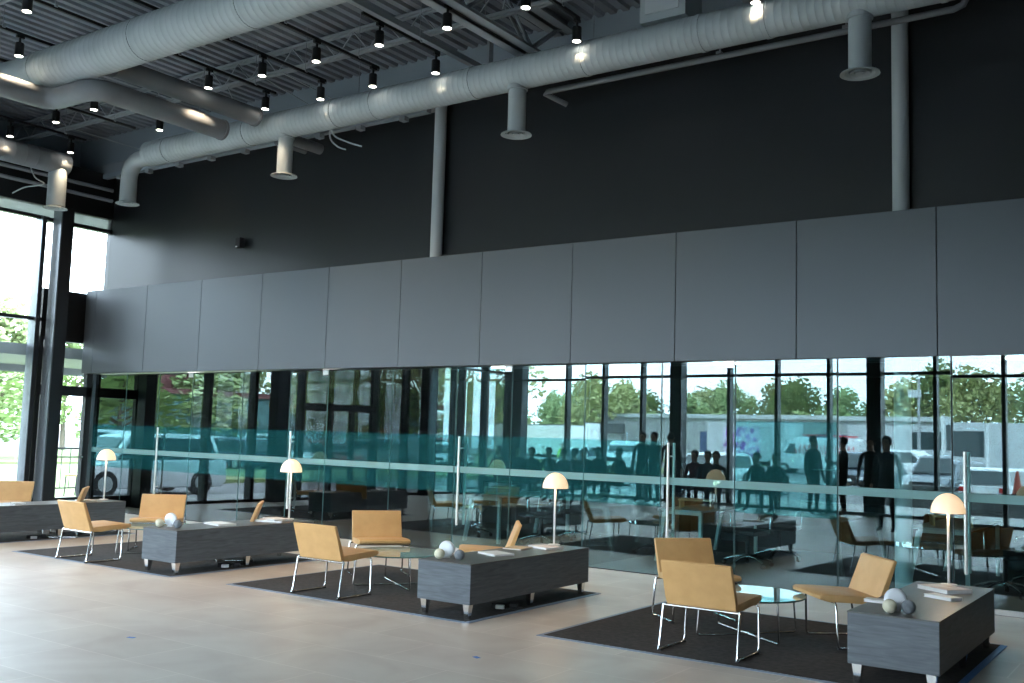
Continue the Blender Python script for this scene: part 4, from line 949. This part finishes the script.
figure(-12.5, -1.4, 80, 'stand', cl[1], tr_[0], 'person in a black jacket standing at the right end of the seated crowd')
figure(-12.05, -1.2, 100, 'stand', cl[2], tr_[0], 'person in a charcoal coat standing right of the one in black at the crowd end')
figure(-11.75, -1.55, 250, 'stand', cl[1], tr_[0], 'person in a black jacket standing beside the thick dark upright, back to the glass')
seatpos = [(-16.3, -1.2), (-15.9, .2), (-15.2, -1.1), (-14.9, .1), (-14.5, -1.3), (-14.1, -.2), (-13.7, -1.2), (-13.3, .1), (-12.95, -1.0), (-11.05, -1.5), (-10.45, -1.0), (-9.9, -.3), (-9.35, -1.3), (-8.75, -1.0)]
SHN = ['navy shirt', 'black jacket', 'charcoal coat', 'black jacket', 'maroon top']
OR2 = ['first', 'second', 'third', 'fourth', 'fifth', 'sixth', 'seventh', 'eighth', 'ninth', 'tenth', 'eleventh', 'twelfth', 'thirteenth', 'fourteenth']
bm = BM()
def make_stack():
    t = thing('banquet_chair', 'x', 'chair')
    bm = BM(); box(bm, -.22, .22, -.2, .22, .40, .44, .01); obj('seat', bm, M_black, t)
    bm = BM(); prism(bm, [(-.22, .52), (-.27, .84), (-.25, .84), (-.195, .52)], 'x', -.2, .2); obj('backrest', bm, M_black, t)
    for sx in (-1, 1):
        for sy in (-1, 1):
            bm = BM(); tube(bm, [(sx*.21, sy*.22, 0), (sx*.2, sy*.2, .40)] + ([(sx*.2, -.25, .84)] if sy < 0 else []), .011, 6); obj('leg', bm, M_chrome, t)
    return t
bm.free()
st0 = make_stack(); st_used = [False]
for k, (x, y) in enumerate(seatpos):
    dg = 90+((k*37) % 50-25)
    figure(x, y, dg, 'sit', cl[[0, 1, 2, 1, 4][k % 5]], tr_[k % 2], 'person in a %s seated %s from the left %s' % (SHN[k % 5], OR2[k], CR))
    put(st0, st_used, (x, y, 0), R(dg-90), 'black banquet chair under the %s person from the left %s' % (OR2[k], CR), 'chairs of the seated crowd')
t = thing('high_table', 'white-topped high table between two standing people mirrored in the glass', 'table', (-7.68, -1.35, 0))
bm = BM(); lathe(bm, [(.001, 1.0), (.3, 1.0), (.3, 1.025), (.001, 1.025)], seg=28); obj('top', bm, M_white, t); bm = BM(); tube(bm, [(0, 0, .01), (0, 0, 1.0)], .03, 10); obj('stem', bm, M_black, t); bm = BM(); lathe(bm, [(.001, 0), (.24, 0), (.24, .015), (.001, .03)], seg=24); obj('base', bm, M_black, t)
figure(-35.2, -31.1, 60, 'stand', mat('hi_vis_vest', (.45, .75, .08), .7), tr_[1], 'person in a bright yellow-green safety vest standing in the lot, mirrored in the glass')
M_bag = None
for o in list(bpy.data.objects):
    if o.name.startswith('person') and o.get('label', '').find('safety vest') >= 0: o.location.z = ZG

:: Exercise objective ::
Go through the data above and transcribe it in full, omitting any image.

:: Answer to the exercise ::
Continue the Blender Python script for this scene: part 4, from line 949. This part finishes the script.
figure(-12.5, -1.4, 80, 'stand', cl[1], tr_[0], 'person in a black jacket standing at the right end of the seated crowd')
figure(-12.05, -1.2, 100, 'stand', cl[2], tr_[0], 'person in a charcoal coat standing right of the one in black at the crowd end')
figure(-11.75, -1.55, 250, 'stand', cl[1], tr_[0], 'person in a black jacket standing beside the thick dark upright, back to the glass')
seatpos = [(-16.3, -1.2), (-15.9, .2), (-15.2, -1.1), (-14.9, .1), (-14.5, -1.3), (-14.1, -.2), (-13.7, -1.2), (-13.3, .1), (-12.95, -1.0), (-11.05, -1.5), (-10.45, -1.0), (-9.9, -.3), (-9.35, -1.3), (-8.75, -1.0)]
SHN = ['navy shirt', 'black jacket', 'charcoal coat', 'black jacket', 'maroon top']
OR2 = ['first', 'second', 'third', 'fourth', 'fifth', 'sixth', 'seventh', 'eighth', 'ninth', 'tenth', 'eleventh', 'twelfth', 'thirteenth', 'fourteenth']
bm = BM()
def make_stack():
    t = thing('banquet_chair', 'x', 'chair')
    bm = BM(); box(bm, -.22, .22, -.2, .22, .40, .44, .01); obj('seat', bm, M_black, t)
    bm = BM(); prism(bm, [(-.22, .52), (-.27, .84), (-.25, .84), (-.195, .52)], 'x', -.2, .2); obj('backrest', bm, M_black, t)
    for sx in (-1, 1):
        for sy in (-1, 1):
            bm = BM(); tube(bm, [(sx*.21, sy*.22, 0), (sx*.2, sy*.2, .40)] + ([(sx*.2, -.25, .84)] if sy < 0 else []), .011, 6); obj('leg', bm, M_chrome, t)
    return t
bm.free()
st0 = make_stack(); st_used = [False]
for k, (x, y) in enumerate(seatpos):
    dg = 90+((k*37) % 50-25)
    figure(x, y, dg, 'sit', cl[[0, 1, 2, 1, 4][k % 5]], tr_[k % 2], 'person in a %s seated %s from the left %s' % (SHN[k % 5], OR2[k], CR))
    put(st0, st_used, (x, y, 0), R(dg-90), 'black banquet chair under the %s person from the left %s' % (OR2[k], CR), 'chairs of the seated crowd')
t = thing('high_table', 'white-topped high table between two standing people mirrored in the glass', 'table', (-7.68, -1.35, 0))
bm = BM(); lathe(bm, [(.001, 1.0), (.3, 1.0), (.3, 1.025), (.001, 1.025)], seg=28); obj('top', bm, M_white, t); bm = BM(); tube(bm, [(0, 0, .01), (0, 0, 1.0)], .03, 10); obj('stem', bm, M_black, t); bm = BM(); lathe(bm, [(.001, 0), (.24, 0), (.24, .015), (.001, .03)], seg=24); obj('base', bm, M_black, t)
figure(-35.2, -31.1, 60, 'stand', mat('hi_vis_vest', (.45, .75, .08), .7), tr_[1], 'person in a bright yellow-green safety vest standing in the lot, mirrored in the glass')
M_bag = None
for o in list(bpy.data.objects):
    if o.name.startswith('person') and o.get('label', '').find('safety vest') >= 0: o.location.z = ZG